*GIVEN PROBLEM*:
Beneath this task is a listing; retype all of it exactly.
Start of RAW DATA
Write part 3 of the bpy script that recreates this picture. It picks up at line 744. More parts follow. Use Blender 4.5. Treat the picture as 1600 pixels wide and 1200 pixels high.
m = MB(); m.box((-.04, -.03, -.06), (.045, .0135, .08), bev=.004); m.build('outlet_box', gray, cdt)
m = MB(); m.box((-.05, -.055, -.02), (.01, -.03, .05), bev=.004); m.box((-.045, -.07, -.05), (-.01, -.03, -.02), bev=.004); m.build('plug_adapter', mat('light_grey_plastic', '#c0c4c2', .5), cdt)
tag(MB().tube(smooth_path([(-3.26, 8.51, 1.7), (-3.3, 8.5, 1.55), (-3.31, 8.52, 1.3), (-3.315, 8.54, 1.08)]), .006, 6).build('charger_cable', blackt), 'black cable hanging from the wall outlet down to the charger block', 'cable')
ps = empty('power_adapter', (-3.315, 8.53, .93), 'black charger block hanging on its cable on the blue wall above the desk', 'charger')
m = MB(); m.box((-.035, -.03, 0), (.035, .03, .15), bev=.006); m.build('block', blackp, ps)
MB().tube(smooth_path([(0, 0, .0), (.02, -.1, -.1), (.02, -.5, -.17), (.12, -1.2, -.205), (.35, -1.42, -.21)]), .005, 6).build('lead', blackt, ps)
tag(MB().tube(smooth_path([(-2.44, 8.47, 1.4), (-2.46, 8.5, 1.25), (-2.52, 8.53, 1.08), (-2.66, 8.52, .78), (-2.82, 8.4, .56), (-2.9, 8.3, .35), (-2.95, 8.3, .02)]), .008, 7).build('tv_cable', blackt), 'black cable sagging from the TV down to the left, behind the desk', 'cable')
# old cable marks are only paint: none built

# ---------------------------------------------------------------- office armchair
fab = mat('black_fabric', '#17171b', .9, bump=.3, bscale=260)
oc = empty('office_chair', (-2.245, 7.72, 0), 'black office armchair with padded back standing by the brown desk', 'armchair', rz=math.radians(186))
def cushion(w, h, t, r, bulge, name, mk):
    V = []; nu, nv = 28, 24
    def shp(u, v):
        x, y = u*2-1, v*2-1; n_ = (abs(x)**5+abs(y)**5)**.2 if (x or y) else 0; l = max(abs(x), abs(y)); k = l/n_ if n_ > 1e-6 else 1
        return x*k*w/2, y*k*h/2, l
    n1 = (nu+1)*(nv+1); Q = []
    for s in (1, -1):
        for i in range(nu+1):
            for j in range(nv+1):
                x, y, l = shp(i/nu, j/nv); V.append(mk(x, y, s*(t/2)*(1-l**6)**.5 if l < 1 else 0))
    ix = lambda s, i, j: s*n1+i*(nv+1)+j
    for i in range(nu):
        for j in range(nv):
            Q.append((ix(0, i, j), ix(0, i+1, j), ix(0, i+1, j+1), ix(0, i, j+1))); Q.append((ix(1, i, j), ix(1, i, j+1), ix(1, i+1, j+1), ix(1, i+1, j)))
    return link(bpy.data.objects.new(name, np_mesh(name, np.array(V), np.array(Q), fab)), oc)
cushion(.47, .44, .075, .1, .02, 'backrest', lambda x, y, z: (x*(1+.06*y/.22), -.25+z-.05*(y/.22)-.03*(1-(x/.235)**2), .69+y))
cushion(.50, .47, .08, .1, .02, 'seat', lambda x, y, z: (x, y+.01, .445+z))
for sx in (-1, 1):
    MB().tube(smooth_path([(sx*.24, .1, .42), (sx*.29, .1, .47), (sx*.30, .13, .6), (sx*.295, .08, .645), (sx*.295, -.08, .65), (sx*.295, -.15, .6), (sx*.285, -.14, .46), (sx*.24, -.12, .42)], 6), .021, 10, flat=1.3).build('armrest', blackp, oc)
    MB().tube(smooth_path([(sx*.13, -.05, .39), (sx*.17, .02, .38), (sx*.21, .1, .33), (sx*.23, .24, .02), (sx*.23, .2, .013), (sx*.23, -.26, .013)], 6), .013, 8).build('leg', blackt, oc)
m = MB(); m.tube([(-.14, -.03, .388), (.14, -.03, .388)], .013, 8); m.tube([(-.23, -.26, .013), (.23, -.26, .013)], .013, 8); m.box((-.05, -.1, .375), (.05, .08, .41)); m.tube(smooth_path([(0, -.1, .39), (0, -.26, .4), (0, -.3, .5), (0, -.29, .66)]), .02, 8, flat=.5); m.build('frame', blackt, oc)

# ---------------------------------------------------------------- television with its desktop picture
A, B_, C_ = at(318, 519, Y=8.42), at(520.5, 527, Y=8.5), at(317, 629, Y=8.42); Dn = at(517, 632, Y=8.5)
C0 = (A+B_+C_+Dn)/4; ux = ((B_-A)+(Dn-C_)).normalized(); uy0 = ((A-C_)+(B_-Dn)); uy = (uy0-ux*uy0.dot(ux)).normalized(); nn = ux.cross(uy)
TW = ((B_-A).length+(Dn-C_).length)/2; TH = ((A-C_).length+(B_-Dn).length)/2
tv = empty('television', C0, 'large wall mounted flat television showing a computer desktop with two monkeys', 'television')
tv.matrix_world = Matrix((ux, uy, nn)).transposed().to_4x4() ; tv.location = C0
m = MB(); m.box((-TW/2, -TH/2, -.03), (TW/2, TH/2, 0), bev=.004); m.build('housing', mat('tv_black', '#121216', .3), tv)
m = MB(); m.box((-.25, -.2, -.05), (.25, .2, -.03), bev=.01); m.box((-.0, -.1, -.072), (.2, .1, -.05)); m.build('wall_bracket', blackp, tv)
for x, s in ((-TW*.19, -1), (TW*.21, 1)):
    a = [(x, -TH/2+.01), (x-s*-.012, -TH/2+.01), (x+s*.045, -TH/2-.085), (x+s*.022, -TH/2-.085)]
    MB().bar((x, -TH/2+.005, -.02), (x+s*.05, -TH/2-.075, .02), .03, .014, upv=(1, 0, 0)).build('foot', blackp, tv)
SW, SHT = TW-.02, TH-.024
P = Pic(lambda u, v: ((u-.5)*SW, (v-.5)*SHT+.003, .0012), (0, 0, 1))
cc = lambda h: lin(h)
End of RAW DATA
*ANSWER TO THIS TASK*:
Write part 3 of the bpy script that recreates this picture. It picks up at line 744. More parts follow. Use Blender 4.5. Treat the picture as 1600 pixels wide and 1200 pixels high.
m = MB(); m.box((-.04, -.03, -.06), (.045, .0135, .08), bev=.004); m.build('outlet_box', gray, cdt)
m = MB(); m.box((-.05, -.055, -.02), (.01, -.03, .05), bev=.004); m.box((-.045, -.07, -.05), (-.01, -.03, -.02), bev=.004); m.build('plug_adapter', mat('light_grey_plastic', '#c0c4c2', .5), cdt)
tag(MB().tube(smooth_path([(-3.26, 8.51, 1.7), (-3.3, 8.5, 1.55), (-3.31, 8.52, 1.3), (-3.315, 8.54, 1.08)]), .006, 6).build('charger_cable', blackt), 'black cable hanging from the wall outlet down to the charger block', 'cable')
ps = empty('power_adapter', (-3.315, 8.53, .93), 'black charger block hanging on its cable on the blue wall above the desk', 'charger')
m = MB(); m.box((-.035, -.03, 0), (.035, .03, .15), bev=.006); m.build('block', blackp, ps)
MB().tube(smooth_path([(0, 0, .0), (.02, -.1, -.1), (.02, -.5, -.17), (.12, -1.2, -.205), (.35, -1.42, -.21)]), .005, 6).build('lead', blackt, ps)
tag(MB().tube(smooth_path([(-2.44, 8.47, 1.4), (-2.46, 8.5, 1.25), (-2.52, 8.53, 1.08), (-2.66, 8.52, .78), (-2.82, 8.4, .56), (-2.9, 8.3, .35), (-2.95, 8.3, .02)]), .008, 7).build('tv_cable', blackt), 'black cable sagging from the TV down to the left, behind the desk', 'cable')
# old cable marks are only paint: none built

# ---------------------------------------------------------------- office armchair
fab = mat('black_fabric', '#17171b', .9, bump=.3, bscale=260)
oc = empty('office_chair', (-2.245, 7.72, 0), 'black office armchair with padded back standing by the brown desk', 'armchair', rz=math.radians(186))
def cushion(w, h, t, r, bulge, name, mk):
    V = []; nu, nv = 28, 24
    def shp(u, v):
        x, y = u*2-1, v*2-1; n_ = (abs(x)**5+abs(y)**5)**.2 if (x or y) else 0; l = max(abs(x), abs(y)); k = l/n_ if n_ > 1e-6 else 1
        return x*k*w/2, y*k*h/2, l
    n1 = (nu+1)*(nv+1); Q = []
    for s in (1, -1):
        for i in range(nu+1):
            for j in range(nv+1):
                x, y, l = shp(i/nu, j/nv); V.append(mk(x, y, s*(t/2)*(1-l**6)**.5 if l < 1 else 0))
    ix = lambda s, i, j: s*n1+i*(nv+1)+j
    for i in range(nu):
        for j in range(nv):
            Q.append((ix(0, i, j), ix(0, i+1, j), ix(0, i+1, j+1), ix(0, i, j+1))); Q.append((ix(1, i, j), ix(1, i, j+1), ix(1, i+1, j+1), ix(1, i+1, j)))
    return link(bpy.data.objects.new(name, np_mesh(name, np.array(V), np.array(Q), fab)), oc)
cushion(.47, .44, .075, .1, .02, 'backrest', lambda x, y, z: (x*(1+.06*y/.22), -.25+z-.05*(y/.22)-.03*(1-(x/.235)**2), .69+y))
cushion(.50, .47, .08, .1, .02, 'seat', lambda x, y, z: (x, y+.01, .445+z))
for sx in (-1, 1):
    MB().tube(smooth_path([(sx*.24, .1, .42), (sx*.29, .1, .47), (sx*.30, .13, .6), (sx*.295, .08, .645), (sx*.295, -.08, .65), (sx*.295, -.15, .6), (sx*.285, -.14, .46), (sx*.24, -.12, .42)], 6), .021, 10, flat=1.3).build('armrest', blackp, oc)
    MB().tube(smooth_path([(sx*.13, -.05, .39), (sx*.17, .02, .38), (sx*.21, .1, .33), (sx*.23, .24, .02), (sx*.23, .2, .013), (sx*.23, -.26, .013)], 6), .013, 8).build('leg', blackt, oc)
m = MB(); m.tube([(-.14, -.03, .388), (.14, -.03, .388)], .013, 8); m.tube([(-.23, -.26, .013), (.23, -.26, .013)], .013, 8); m.box((-.05, -.1, .375), (.05, .08, .41)); m.tube(smooth_path([(0, -.1, .39), (0, -.26, .4), (0, -.3, .5), (0, -.29, .66)]), .02, 8, flat=.5); m.build('frame', blackt, oc)

# ---------------------------------------------------------------- television with its desktop picture
A, B_, C_ = at(318, 519, Y=8.42), at(520.5, 527, Y=8.5), at(317, 629, Y=8.42); Dn = at(517, 632, Y=8.5)
C0 = (A+B_+C_+Dn)/4; ux = ((B_-A)+(Dn-C_)).normalized(); uy0 = ((A-C_)+(B_-Dn)); uy = (uy0-ux*uy0.dot(ux)).normalized(); nn = ux.cross(uy)
TW = ((B_-A).length+(Dn-C_).length)/2; TH = ((A-C_).length+(B_-Dn).length)/2
tv = empty('television', C0, 'large wall mounted flat television showing a computer desktop with two monkeys', 'television')
tv.matrix_world = Matrix((ux, uy, nn)).transposed().to_4x4() ; tv.location = C0
m = MB(); m.box((-TW/2, -TH/2, -.03), (TW/2, TH/2, 0), bev=.004); m.build('housing', mat('tv_black', '#121216', .3), tv)
m = MB(); m.box((-.25, -.2, -.05), (.25, .2, -.03), bev=.01); m.box((-.0, -.1, -.072), (.2, .1, -.05)); m.build('wall_bracket', blackp, tv)
for x, s in ((-TW*.19, -1), (TW*.21, 1)):
    a = [(x, -TH/2+.01), (x-s*-.012, -TH/2+.01), (x+s*.045, -TH/2-.085), (x+s*.022, -TH/2-.085)]
    MB().bar((x, -TH/2+.005, -.02), (x+s*.05, -TH/2-.075, .02), .03, .014, upv=(1, 0, 0)).build('foot', blackp, tv)
SW, SHT = TW-.02, TH-.024
P = Pic(lambda u, v: ((u-.5)*SW, (v-.5)*SHT+.003, .0012), (0, 0, 1))
cc = lambda h: lin(h)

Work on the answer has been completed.